* _WHAT YOU ARE ASKED TO DO_
Transcribe all of the material exactly, except for its pictures.

* _DATA SEGMENT_
§ §

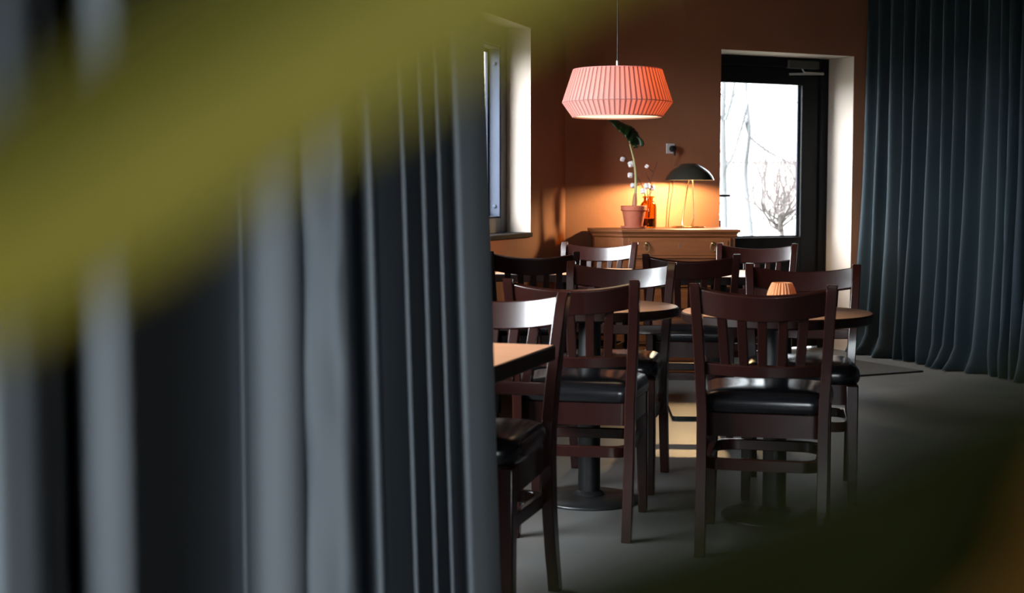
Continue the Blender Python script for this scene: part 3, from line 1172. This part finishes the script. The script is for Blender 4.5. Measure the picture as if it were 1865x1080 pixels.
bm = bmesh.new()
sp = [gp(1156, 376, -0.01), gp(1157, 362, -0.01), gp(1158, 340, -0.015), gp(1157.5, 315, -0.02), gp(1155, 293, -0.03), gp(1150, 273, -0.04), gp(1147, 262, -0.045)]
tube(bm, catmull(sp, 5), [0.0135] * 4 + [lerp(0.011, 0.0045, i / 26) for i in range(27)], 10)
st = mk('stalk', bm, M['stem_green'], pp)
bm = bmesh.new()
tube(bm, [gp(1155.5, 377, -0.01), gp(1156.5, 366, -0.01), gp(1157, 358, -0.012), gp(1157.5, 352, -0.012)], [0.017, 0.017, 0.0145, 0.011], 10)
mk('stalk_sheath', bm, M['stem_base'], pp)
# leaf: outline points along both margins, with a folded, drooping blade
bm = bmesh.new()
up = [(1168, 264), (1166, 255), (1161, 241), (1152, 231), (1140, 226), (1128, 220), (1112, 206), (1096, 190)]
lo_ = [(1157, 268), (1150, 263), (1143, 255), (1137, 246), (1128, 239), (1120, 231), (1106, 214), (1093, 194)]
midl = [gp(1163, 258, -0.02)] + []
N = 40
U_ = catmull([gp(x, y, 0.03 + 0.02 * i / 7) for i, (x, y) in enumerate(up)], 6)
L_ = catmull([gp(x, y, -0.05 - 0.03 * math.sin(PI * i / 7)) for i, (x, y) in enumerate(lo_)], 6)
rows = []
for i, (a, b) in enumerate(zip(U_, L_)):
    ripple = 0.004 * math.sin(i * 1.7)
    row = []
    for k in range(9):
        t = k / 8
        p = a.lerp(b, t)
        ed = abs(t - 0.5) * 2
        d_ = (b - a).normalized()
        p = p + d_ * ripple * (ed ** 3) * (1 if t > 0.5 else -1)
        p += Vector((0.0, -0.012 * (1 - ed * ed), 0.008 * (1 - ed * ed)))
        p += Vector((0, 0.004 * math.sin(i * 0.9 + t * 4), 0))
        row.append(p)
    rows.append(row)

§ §

* _COMPLETED TASK_
Continue the Blender Python script for this scene: part 3, from line 1172. This part finishes the script. The script is for Blender 4.5. Measure the picture as if it were 1865x1080 pixels.
bm = bmesh.new()
sp = [gp(1156, 376, -0.01), gp(1157, 362, -0.01), gp(1158, 340, -0.015), gp(1157.5, 315, -0.02), gp(1155, 293, -0.03), gp(1150, 273, -0.04), gp(1147, 262, -0.045)]
tube(bm, catmull(sp, 5), [0.0135] * 4 + [lerp(0.011, 0.0045, i / 26) for i in range(27)], 10)
st = mk('stalk', bm, M['stem_green'], pp)
bm = bmesh.new()
tube(bm, [gp(1155.5, 377, -0.01), gp(1156.5, 366, -0.01), gp(1157, 358, -0.012), gp(1157.5, 352, -0.012)], [0.017, 0.017, 0.0145, 0.011], 10)
mk('stalk_sheath', bm, M['stem_base'], pp)
# leaf: outline points along both margins, with a folded, drooping blade
bm = bmesh.new()
up = [(1168, 264), (1166, 255), (1161, 241), (1152, 231), (1140, 226), (1128, 220), (1112, 206), (1096, 190)]
lo_ = [(1157, 268), (1150, 263), (1143, 255), (1137, 246), (1128, 239), (1120, 231), (1106, 214), (1093, 194)]
midl = [gp(1163, 258, -0.02)] + []
N = 40
U_ = catmull([gp(x, y, 0.03 + 0.02 * i / 7) for i, (x, y) in enumerate(up)], 6)
L_ = catmull([gp(x, y, -0.05 - 0.03 * math.sin(PI * i / 7)) for i, (x, y) in enumerate(lo_)], 6)
rows = []
for i, (a, b) in enumerate(zip(U_, L_)):
    ripple = 0.004 * math.sin(i * 1.7)
    row = []
    for k in range(9):
        t = k / 8
        p = a.lerp(b, t)
        ed = abs(t - 0.5) * 2
        d_ = (b - a).normalized()
        p = p + d_ * ripple * (ed ** 3) * (1 if t > 0.5 else -1)
        p += Vector((0.0, -0.012 * (1 - ed * ed), 0.008 * (1 - ed * ed)))
        p += Vector((0, 0.004 * math.sin(i * 0.9 + t * 4), 0))
        row.append(p)
    rows.append(row)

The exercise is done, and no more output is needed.